**Set exercise**
Take the data below and repeat it exactly.

**Raw data**
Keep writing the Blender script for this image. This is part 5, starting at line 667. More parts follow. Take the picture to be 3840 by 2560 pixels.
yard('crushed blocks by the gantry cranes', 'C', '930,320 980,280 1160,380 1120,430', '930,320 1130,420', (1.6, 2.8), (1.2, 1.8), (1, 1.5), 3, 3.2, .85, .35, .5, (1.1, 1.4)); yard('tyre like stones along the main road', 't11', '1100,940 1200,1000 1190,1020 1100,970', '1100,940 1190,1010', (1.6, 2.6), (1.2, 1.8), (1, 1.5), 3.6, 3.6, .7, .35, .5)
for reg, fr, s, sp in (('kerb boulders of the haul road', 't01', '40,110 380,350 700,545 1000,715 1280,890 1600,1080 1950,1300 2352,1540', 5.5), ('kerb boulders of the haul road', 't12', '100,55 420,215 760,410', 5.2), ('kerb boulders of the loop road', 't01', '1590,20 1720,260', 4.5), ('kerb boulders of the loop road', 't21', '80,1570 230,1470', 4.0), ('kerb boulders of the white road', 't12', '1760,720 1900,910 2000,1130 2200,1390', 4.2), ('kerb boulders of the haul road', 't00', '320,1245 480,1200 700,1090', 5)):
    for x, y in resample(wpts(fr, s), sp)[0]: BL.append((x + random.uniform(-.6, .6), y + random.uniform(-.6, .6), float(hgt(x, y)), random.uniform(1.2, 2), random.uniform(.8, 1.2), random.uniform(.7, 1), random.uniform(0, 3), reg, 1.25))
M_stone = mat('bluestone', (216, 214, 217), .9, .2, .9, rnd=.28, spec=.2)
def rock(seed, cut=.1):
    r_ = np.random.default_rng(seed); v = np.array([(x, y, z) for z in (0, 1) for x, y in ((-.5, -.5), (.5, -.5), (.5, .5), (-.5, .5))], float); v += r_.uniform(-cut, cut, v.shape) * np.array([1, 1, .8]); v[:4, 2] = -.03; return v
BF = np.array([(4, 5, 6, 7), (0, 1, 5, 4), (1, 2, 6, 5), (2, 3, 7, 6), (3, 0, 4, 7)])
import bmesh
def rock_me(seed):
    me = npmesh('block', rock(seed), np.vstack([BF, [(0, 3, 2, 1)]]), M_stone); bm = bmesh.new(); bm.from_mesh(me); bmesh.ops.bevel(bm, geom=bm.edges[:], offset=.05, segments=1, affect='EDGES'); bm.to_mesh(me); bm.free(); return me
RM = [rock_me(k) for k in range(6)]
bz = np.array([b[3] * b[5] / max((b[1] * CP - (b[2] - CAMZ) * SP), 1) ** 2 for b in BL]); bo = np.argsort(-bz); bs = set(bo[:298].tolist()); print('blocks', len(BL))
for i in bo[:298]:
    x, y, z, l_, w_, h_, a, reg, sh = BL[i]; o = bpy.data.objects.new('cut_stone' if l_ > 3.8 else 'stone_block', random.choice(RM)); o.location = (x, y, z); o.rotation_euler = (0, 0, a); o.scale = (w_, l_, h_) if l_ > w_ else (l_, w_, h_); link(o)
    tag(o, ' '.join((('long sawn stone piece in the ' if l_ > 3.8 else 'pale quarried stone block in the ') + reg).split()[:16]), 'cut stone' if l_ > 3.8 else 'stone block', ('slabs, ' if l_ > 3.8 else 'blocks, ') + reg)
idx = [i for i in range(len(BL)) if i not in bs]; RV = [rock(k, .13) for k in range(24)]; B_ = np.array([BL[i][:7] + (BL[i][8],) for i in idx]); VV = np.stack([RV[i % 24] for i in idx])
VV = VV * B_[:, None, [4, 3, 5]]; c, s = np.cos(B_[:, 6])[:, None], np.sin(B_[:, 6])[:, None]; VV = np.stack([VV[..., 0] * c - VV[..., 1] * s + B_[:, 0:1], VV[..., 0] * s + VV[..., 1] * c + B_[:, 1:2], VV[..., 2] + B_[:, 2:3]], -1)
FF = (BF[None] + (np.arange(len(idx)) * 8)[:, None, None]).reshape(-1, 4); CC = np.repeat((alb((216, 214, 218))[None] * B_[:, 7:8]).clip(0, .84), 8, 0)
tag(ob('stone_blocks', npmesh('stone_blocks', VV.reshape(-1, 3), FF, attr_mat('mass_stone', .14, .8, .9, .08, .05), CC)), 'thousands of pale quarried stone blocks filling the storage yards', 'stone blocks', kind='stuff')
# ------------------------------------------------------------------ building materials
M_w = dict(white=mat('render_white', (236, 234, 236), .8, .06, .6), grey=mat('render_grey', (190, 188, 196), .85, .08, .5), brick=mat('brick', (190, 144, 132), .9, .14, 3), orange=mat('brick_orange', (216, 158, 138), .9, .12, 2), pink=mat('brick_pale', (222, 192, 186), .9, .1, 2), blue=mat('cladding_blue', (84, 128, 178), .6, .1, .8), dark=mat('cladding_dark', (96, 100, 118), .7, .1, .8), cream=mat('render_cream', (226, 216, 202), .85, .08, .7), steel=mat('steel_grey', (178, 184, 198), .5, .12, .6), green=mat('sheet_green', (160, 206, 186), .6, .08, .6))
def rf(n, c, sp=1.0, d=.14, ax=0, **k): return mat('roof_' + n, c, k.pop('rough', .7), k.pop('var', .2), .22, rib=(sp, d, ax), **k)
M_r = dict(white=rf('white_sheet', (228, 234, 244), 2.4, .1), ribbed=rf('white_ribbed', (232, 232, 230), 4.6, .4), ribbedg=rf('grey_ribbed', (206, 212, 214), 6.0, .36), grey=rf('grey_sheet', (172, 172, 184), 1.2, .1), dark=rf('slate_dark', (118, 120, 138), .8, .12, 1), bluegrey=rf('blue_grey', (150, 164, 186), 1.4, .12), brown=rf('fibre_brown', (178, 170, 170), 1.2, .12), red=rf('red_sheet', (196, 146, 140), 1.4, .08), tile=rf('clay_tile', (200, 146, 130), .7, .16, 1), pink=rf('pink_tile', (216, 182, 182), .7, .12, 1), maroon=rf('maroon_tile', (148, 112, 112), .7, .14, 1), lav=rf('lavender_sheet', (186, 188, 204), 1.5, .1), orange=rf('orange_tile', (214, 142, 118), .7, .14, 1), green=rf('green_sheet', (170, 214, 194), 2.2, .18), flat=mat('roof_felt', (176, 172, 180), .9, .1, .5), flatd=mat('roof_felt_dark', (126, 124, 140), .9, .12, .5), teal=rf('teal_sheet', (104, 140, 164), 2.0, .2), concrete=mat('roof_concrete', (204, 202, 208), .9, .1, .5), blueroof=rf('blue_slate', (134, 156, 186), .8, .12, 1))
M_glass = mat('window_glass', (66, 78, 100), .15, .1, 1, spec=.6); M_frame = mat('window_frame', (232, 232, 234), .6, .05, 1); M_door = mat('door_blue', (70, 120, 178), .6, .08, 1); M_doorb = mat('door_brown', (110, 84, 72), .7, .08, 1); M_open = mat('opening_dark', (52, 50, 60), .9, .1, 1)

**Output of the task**
Keep writing the Blender script for this image. This is part 5, starting at line 667. More parts follow. Take the picture to be 3840 by 2560 pixels.
yard('crushed blocks by the gantry cranes', 'C', '930,320 980,280 1160,380 1120,430', '930,320 1130,420', (1.6, 2.8), (1.2, 1.8), (1, 1.5), 3, 3.2, .85, .35, .5, (1.1, 1.4)); yard('tyre like stones along the main road', 't11', '1100,940 1200,1000 1190,1020 1100,970', '1100,940 1190,1010', (1.6, 2.6), (1.2, 1.8), (1, 1.5), 3.6, 3.6, .7, .35, .5)
for reg, fr, s, sp in (('kerb boulders of the haul road', 't01', '40,110 380,350 700,545 1000,715 1280,890 1600,1080 1950,1300 2352,1540', 5.5), ('kerb boulders of the haul road', 't12', '100,55 420,215 760,410', 5.2), ('kerb boulders of the loop road', 't01', '1590,20 1720,260', 4.5), ('kerb boulders of the loop road', 't21', '80,1570 230,1470', 4.0), ('kerb boulders of the white road', 't12', '1760,720 1900,910 2000,1130 2200,1390', 4.2), ('kerb boulders of the haul road', 't00', '320,1245 480,1200 700,1090', 5)):
    for x, y in resample(wpts(fr, s), sp)[0]: BL.append((x + random.uniform(-.6, .6), y + random.uniform(-.6, .6), float(hgt(x, y)), random.uniform(1.2, 2), random.uniform(.8, 1.2), random.uniform(.7, 1), random.uniform(0, 3), reg, 1.25))
M_stone = mat('bluestone', (216, 214, 217), .9, .2, .9, rnd=.28, spec=.2)
def rock(seed, cut=.1):
    r_ = np.random.default_rng(seed); v = np.array([(x, y, z) for z in (0, 1) for x, y in ((-.5, -.5), (.5, -.5), (.5, .5), (-.5, .5))], float); v += r_.uniform(-cut, cut, v.shape) * np.array([1, 1, .8]); v[:4, 2] = -.03; return v
BF = np.array([(4, 5, 6, 7), (0, 1, 5, 4), (1, 2, 6, 5), (2, 3, 7, 6), (3, 0, 4, 7)])
import bmesh
def rock_me(seed):
    me = npmesh('block', rock(seed), np.vstack([BF, [(0, 3, 2, 1)]]), M_stone); bm = bmesh.new(); bm.from_mesh(me); bmesh.ops.bevel(bm, geom=bm.edges[:], offset=.05, segments=1, affect='EDGES'); bm.to_mesh(me); bm.free(); return me
RM = [rock_me(k) for k in range(6)]
bz = np.array([b[3] * b[5] / max((b[1] * CP - (b[2] - CAMZ) * SP), 1) ** 2 for b in BL]); bo = np.argsort(-bz); bs = set(bo[:298].tolist()); print('blocks', len(BL))
for i in bo[:298]:
    x, y, z, l_, w_, h_, a, reg, sh = BL[i]; o = bpy.data.objects.new('cut_stone' if l_ > 3.8 else 'stone_block', random.choice(RM)); o.location = (x, y, z); o.rotation_euler = (0, 0, a); o.scale = (w_, l_, h_) if l_ > w_ else (l_, w_, h_); link(o)
    tag(o, ' '.join((('long sawn stone piece in the ' if l_ > 3.8 else 'pale quarried stone block in the ') + reg).split()[:16]), 'cut stone' if l_ > 3.8 else 'stone block', ('slabs, ' if l_ > 3.8 else 'blocks, ') + reg)
idx = [i for i in range(len(BL)) if i not in bs]; RV = [rock(k, .13) for k in range(24)]; B_ = np.array([BL[i][:7] + (BL[i][8],) for i in idx]); VV = np.stack([RV[i % 24] for i in idx])
VV = VV * B_[:, None, [4, 3, 5]]; c, s = np.cos(B_[:, 6])[:, None], np.sin(B_[:, 6])[:, None]; VV = np.stack([VV[..., 0] * c - VV[..., 1] * s + B_[:, 0:1], VV[..., 0] * s + VV[..., 1] * c + B_[:, 1:2], VV[..., 2] + B_[:, 2:3]], -1)
FF = (BF[None] + (np.arange(len(idx)) * 8)[:, None, None]).reshape(-1, 4); CC = np.repeat((alb((216, 214, 218))[None] * B_[:, 7:8]).clip(0, .84), 8, 0)
tag(ob('stone_blocks', npmesh('stone_blocks', VV.reshape(-1, 3), FF, attr_mat('mass_stone', .14, .8, .9, .08, .05), CC)), 'thousands of pale quarried stone blocks filling the storage yards', 'stone blocks', kind='stuff')
# ------------------------------------------------------------------ building materials
M_w = dict(white=mat('render_white', (236, 234, 236), .8, .06, .6), grey=mat('render_grey', (190, 188, 196), .85, .08, .5), brick=mat('brick', (190, 144, 132), .9, .14, 3), orange=mat('brick_orange', (216, 158, 138), .9, .12, 2), pink=mat('brick_pale', (222, 192, 186), .9, .1, 2), blue=mat('cladding_blue', (84, 128, 178), .6, .1, .8), dark=mat('cladding_dark', (96, 100, 118), .7, .1, .8), cream=mat('render_cream', (226, 216, 202), .85, .08, .7), steel=mat('steel_grey', (178, 184, 198), .5, .12, .6), green=mat('sheet_green', (160, 206, 186), .6, .08, .6))
def rf(n, c, sp=1.0, d=.14, ax=0, **k): return mat('roof_' + n, c, k.pop('rough', .7), k.pop('var', .2), .22, rib=(sp, d, ax), **k)
M_r = dict(white=rf('white_sheet', (228, 234, 244), 2.4, .1), ribbed=rf('white_ribbed', (232, 232, 230), 4.6, .4), ribbedg=rf('grey_ribbed', (206, 212, 214), 6.0, .36), grey=rf('grey_sheet', (172, 172, 184), 1.2, .1), dark=rf('slate_dark', (118, 120, 138), .8, .12, 1), bluegrey=rf('blue_grey', (150, 164, 186), 1.4, .12), brown=rf('fibre_brown', (178, 170, 170), 1.2, .12), red=rf('red_sheet', (196, 146, 140), 1.4, .08), tile=rf('clay_tile', (200, 146, 130), .7, .16, 1), pink=rf('pink_tile', (216, 182, 182), .7, .12, 1), maroon=rf('maroon_tile', (148, 112, 112), .7, .14, 1), lav=rf('lavender_sheet', (186, 188, 204), 1.5, .1), orange=rf('orange_tile', (214, 142, 118), .7, .14, 1), green=rf('green_sheet', (170, 214, 194), 2.2, .18), flat=mat('roof_felt', (176, 172, 180), .9, .1, .5), flatd=mat('roof_felt_dark', (126, 124, 140), .9, .12, .5), teal=rf('teal_sheet', (104, 140, 164), 2.0, .2), concrete=mat('roof_concrete', (204, 202, 208), .9, .1, .5), blueroof=rf('blue_slate', (134, 156, 186), .8, .12, 1))
M_glass = mat('window_glass', (66, 78, 100), .15, .1, 1, spec=.6); M_frame = mat('window_frame', (232, 232, 234), .6, .05, 1); M_door = mat('door_blue', (70, 120, 178), .6, .08, 1); M_doorb = mat('door_brown', (110, 84, 72), .7, .08, 1); M_open = mat('opening_dark', (52, 50, 60), .9, .1, 1)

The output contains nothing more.